*** INFORMATION SHOWN
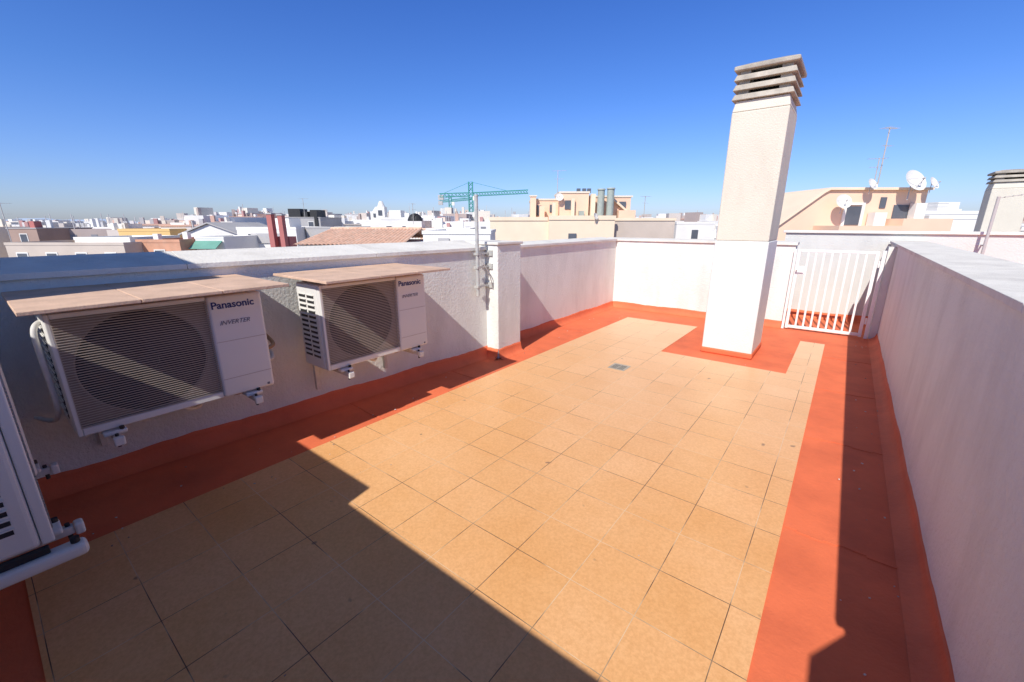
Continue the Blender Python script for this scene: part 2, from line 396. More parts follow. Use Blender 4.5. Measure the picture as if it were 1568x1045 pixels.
# ------------------------------------------------------------ AC units
def ac_unit(loc, rz, W=.97, H=.65, D=.34, canopy=True, wallgap=.2, logo=True):
    e = empty("air_conditioner", loc, rz)
    G().box(0, W, .035, D, 0, H).done("casing", M['acwhite'], e, bevel=.018)
    gx0, gx1 = .025, W*.685
    g = G()
    g.box(0.004, gx0, 0, .034, .004, H-.004); g.box(gx0, gx1, 0, .034, .004, .045); g.box(gx0, gx1, 0, .034, H-.03, H-.004)
    g.done("front_frame", M['acwhite'], e, bevel=.006)
    G().box(gx1, W-.003, -.012, .034, .004, H-.004).done("side_panel", M['acwhite'], e, bevel=.016)
    g = G()
    for z in (.12, .36): g.box(gx1+.012, W-.015, -.0135, -.0115, z, z+.003)
    g.done("panel_seams", M['acgrey'], e)
    cx, cz, R = (gx0+gx1)/2, H/2+.005, .288
    z0, z1 = .045, H-.03
    bm = bmesh.new(); an = [2*math.pi*i/64 for i in range(64)]
    for X, Y in ((gx0, z0), (gx1, z0), (gx0, z1), (gx1, z1)): an.append(math.atan2(Y-cz, X-cx) % (2*math.pi))
    an = sorted(set(an)); rings = []
    for t in an:
        c, s = math.cos(t), math.sin(t)
        k = min(((gx1-cx)/c if c > 1e-6 else (gx0-cx)/c if c < -1e-6 else 9), ((z1-cz)/s if s > 1e-6 else (z0-cz)/s if s < -1e-6 else 9))
        rings.append((bm.verts.new((cx+k*c, .030, cz+k*s)), bm.verts.new((cx+R*c, .024, cz+R*s)), bm.verts.new((cx+R*.97*c, .032, cz+R*.97*s)), bm.verts.new((cx+R*.93*c, .034, cz+R*.93*s))))
    n = len(rings); mi = (0, 0, 1)
    for i in range(n):
        a, b = rings[i], rings[(i+1) % n]
        for j in range(3):
            f = bm.faces.new((a[j], b[j], b[j+1], a[j+1])); f.material_index = mi[j]
    f = bm.faces.new([r[3] for r in rings]); f.material_index = 1
    bmesh.ops.recalc_face_normals(bm, faces=bm.faces)
    me = bpy.data.meshes.new("shroud"); bm.to_mesh(me); bm.free(); me.materials.append(M['acback']); me.materials.append(M['dark'])
    o = bpy.data.objects.new("shroud", me); scene.collection.objects.link(o); o.parent = e
    g = G(); g.cyl((cx, .033, cz), (cx, .012, cz), .06, .05, 24)
    for k in range(3):
        a0 = k*2*math.pi/3
        A = []; Bv = []
        for q in range(9):
            t = a0+q*.17; ro = .255*(1-.002*q*q)
            A.append(g.bm.verts.new((cx+.055*math.cos(t), .020+.0012*q, cz+.055*math.sin(t))))
            Bv.append(g.bm.verts.new((cx+ro*math.cos(t+.25), .014+.002*q, cz+ro*math.sin(t+.25))))
        for q in range(8): g.bm.faces.new((A[q], A[q+1], Bv[q+1], Bv[q]))
    g.done("fan", M['fan'], e)
    g = G(); nb = 44
    for i in range(nb):
        z = z0+.006+(z1-z0-.012)*i/(nb-1)
        g.box(gx0-.002, gx1+.002, -.004, .000, z-.0019, z+.0019)
    for i in (0, 2):
        x = gx0+(gx1-gx0)*i/2
        g.box(x-.0015, x+.0015, .0005, .004, z0, z1)
    g.done("grille", M['acgrey'], e)
    g = G(); h = G()
    for c in range(2):
        for r in range(13):
            y = .085+c*.12; z = .09+r*.038
            g.box(-.0022, .001, y, y+.095, z, z+.022)
            h.box(-.008, -.0025, y-.004, y+.099, z+.021, z+.0255)
    g.done("side_slots", M['dark'], e); h.done("side_louvres", M['acwhite'], e)
    G().box(W+.001, W+.05, .12, .30, .06, .30).done("valve_cover", M['acwhite'], e, bevel=.02)
    g = G(); f = G(); d = G()
    for x in (.14, W-.14):
        g.box(x-.016, x+.016, -.055, D+wallgap, -.062, -.028)
        g.box(x-.016, x+.016, D+wallgap-.035, D+wallgap-.002, -.30, -.063)
        f.box(x-.05, x+.05, -.025, .03, -.027, -.003); f.box(x-.05, x+.05, D-.06, D, -.027, -.003)
        f.box(x-.024, x+.024, -.085, -.056, -.072, -.022)
        d.cyl((x+.03, -.012, -.02), (x+.03, -.012, .012), .011); d.cyl((x, -.04, -.09), (x, -.04, -.015), .008)
    g.done("wall_brackets", M['zinc'], e, bevel=.003); f.done("mount_feet", M['acwhite'], e, bevel=.008)
    d.done("bolts", M['dark'], e)
    if logo:
        text("maker_lettering", "Panasonic", .060, (gx1+.016, -.0135, H-.082), M['blue'], e, off=.0012)
        text("label_lettering", "INVERTER", .038, (gx1+.045, -.0135, H-.185), M['grey'], e, shear=.35)
        G().box(W-.05, W-.035, -.0135, -.011, .02, .035).done("badge", M['grey'], e)
    if canopy:
        c = empty("canopy_sheet", (0, 0, 0)); c.parent = e
        g = G()
        xs = [-.08, .33, .68, W+.07]
        for a, b in zip(xs[:-1], xs[1:]):
            A = [(a, -.27, H+.040), (a, D+wallgap+.0, H+.040), (a, D+wallgap, H+.058), (a, -.27, H+.058)]
            g.loft(A, [(b-.003, y, z) for _, y, z in A])
        g.done("board", M['canopy'], c, bevel=.003)
        g = G()
        for x in (.06, W-.06):
            g.beam((x, .03, H-.002), (x, .03, H+.042), .02); g.beam((x, D-.03, H-.002), (x, D-.03, H+.042), .02)
        g.done("stays", M['zinc'], c)
    return e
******
» **TASK DIRECTIONS**
Write out the listing above exactly as it stands, pictures excluded.

» **RIGHT ANSWER**
Continue the Blender Python script for this scene: part 2, from line 396. More parts follow. Use Blender 4.5. Measure the picture as if it were 1568x1045 pixels.
# ------------------------------------------------------------ AC units
def ac_unit(loc, rz, W=.97, H=.65, D=.34, canopy=True, wallgap=.2, logo=True):
    e = empty("air_conditioner", loc, rz)
    G().box(0, W, .035, D, 0, H).done("casing", M['acwhite'], e, bevel=.018)
    gx0, gx1 = .025, W*.685
    g = G()
    g.box(0.004, gx0, 0, .034, .004, H-.004); g.box(gx0, gx1, 0, .034, .004, .045); g.box(gx0, gx1, 0, .034, H-.03, H-.004)
    g.done("front_frame", M['acwhite'], e, bevel=.006)
    G().box(gx1, W-.003, -.012, .034, .004, H-.004).done("side_panel", M['acwhite'], e, bevel=.016)
    g = G()
    for z in (.12, .36): g.box(gx1+.012, W-.015, -.0135, -.0115, z, z+.003)
    g.done("panel_seams", M['acgrey'], e)
    cx, cz, R = (gx0+gx1)/2, H/2+.005, .288
    z0, z1 = .045, H-.03
    bm = bmesh.new(); an = [2*math.pi*i/64 for i in range(64)]
    for X, Y in ((gx0, z0), (gx1, z0), (gx0, z1), (gx1, z1)): an.append(math.atan2(Y-cz, X-cx) % (2*math.pi))
    an = sorted(set(an)); rings = []
    for t in an:
        c, s = math.cos(t), math.sin(t)
        k = min(((gx1-cx)/c if c > 1e-6 else (gx0-cx)/c if c < -1e-6 else 9), ((z1-cz)/s if s > 1e-6 else (z0-cz)/s if s < -1e-6 else 9))
        rings.append((bm.verts.new((cx+k*c, .030, cz+k*s)), bm.verts.new((cx+R*c, .024, cz+R*s)), bm.verts.new((cx+R*.97*c, .032, cz+R*.97*s)), bm.verts.new((cx+R*.93*c, .034, cz+R*.93*s))))
    n = len(rings); mi = (0, 0, 1)
    for i in range(n):
        a, b = rings[i], rings[(i+1) % n]
        for j in range(3):
            f = bm.faces.new((a[j], b[j], b[j+1], a[j+1])); f.material_index = mi[j]
    f = bm.faces.new([r[3] for r in rings]); f.material_index = 1
    bmesh.ops.recalc_face_normals(bm, faces=bm.faces)
    me = bpy.data.meshes.new("shroud"); bm.to_mesh(me); bm.free(); me.materials.append(M['acback']); me.materials.append(M['dark'])
    o = bpy.data.objects.new("shroud", me); scene.collection.objects.link(o); o.parent = e
    g = G(); g.cyl((cx, .033, cz), (cx, .012, cz), .06, .05, 24)
    for k in range(3):
        a0 = k*2*math.pi/3
        A = []; Bv = []
        for q in range(9):
            t = a0+q*.17; ro = .255*(1-.002*q*q)
            A.append(g.bm.verts.new((cx+.055*math.cos(t), .020+.0012*q, cz+.055*math.sin(t))))
            Bv.append(g.bm.verts.new((cx+ro*math.cos(t+.25), .014+.002*q, cz+ro*math.sin(t+.25))))
        for q in range(8): g.bm.faces.new((A[q], A[q+1], Bv[q+1], Bv[q]))
    g.done("fan", M['fan'], e)
    g = G(); nb = 44
    for i in range(nb):
        z = z0+.006+(z1-z0-.012)*i/(nb-1)
        g.box(gx0-.002, gx1+.002, -.004, .000, z-.0019, z+.0019)
    for i in (0, 2):
        x = gx0+(gx1-gx0)*i/2
        g.box(x-.0015, x+.0015, .0005, .004, z0, z1)
    g.done("grille", M['acgrey'], e)
    g = G(); h = G()
    for c in range(2):
        for r in range(13):
            y = .085+c*.12; z = .09+r*.038
            g.box(-.0022, .001, y, y+.095, z, z+.022)
            h.box(-.008, -.0025, y-.004, y+.099, z+.021, z+.0255)
    g.done("side_slots", M['dark'], e); h.done("side_louvres", M['acwhite'], e)
    G().box(W+.001, W+.05, .12, .30, .06, .30).done("valve_cover", M['acwhite'], e, bevel=.02)
    g = G(); f = G(); d = G()
    for x in (.14, W-.14):
        g.box(x-.016, x+.016, -.055, D+wallgap, -.062, -.028)
        g.box(x-.016, x+.016, D+wallgap-.035, D+wallgap-.002, -.30, -.063)
        f.box(x-.05, x+.05, -.025, .03, -.027, -.003); f.box(x-.05, x+.05, D-.06, D, -.027, -.003)
        f.box(x-.024, x+.024, -.085, -.056, -.072, -.022)
        d.cyl((x+.03, -.012, -.02), (x+.03, -.012, .012), .011); d.cyl((x, -.04, -.09), (x, -.04, -.015), .008)
    g.done("wall_brackets", M['zinc'], e, bevel=.003); f.done("mount_feet", M['acwhite'], e, bevel=.008)
    d.done("bolts", M['dark'], e)
    if logo:
        text("maker_lettering", "Panasonic", .060, (gx1+.016, -.0135, H-.082), M['blue'], e, off=.0012)
        text("label_lettering", "INVERTER", .038, (gx1+.045, -.0135, H-.185), M['grey'], e, shear=.35)
        G().box(W-.05, W-.035, -.0135, -.011, .02, .035).done("badge", M['grey'], e)
    if canopy:
        c = empty("canopy_sheet", (0, 0, 0)); c.parent = e
        g = G()
        xs = [-.08, .33, .68, W+.07]
        for a, b in zip(xs[:-1], xs[1:]):
            A = [(a, -.27, H+.040), (a, D+wallgap+.0, H+.040), (a, D+wallgap, H+.058), (a, -.27, H+.058)]
            g.loft(A, [(b-.003, y, z) for _, y, z in A])
        g.done("board", M['canopy'], c, bevel=.003)
        g = G()
        for x in (.06, W-.06):
            g.beam((x, .03, H-.002), (x, .03, H+.042), .02); g.beam((x, D-.03, H-.002), (x, D-.03, H+.042), .02)
        g.done("stays", M['zinc'], c)
    return e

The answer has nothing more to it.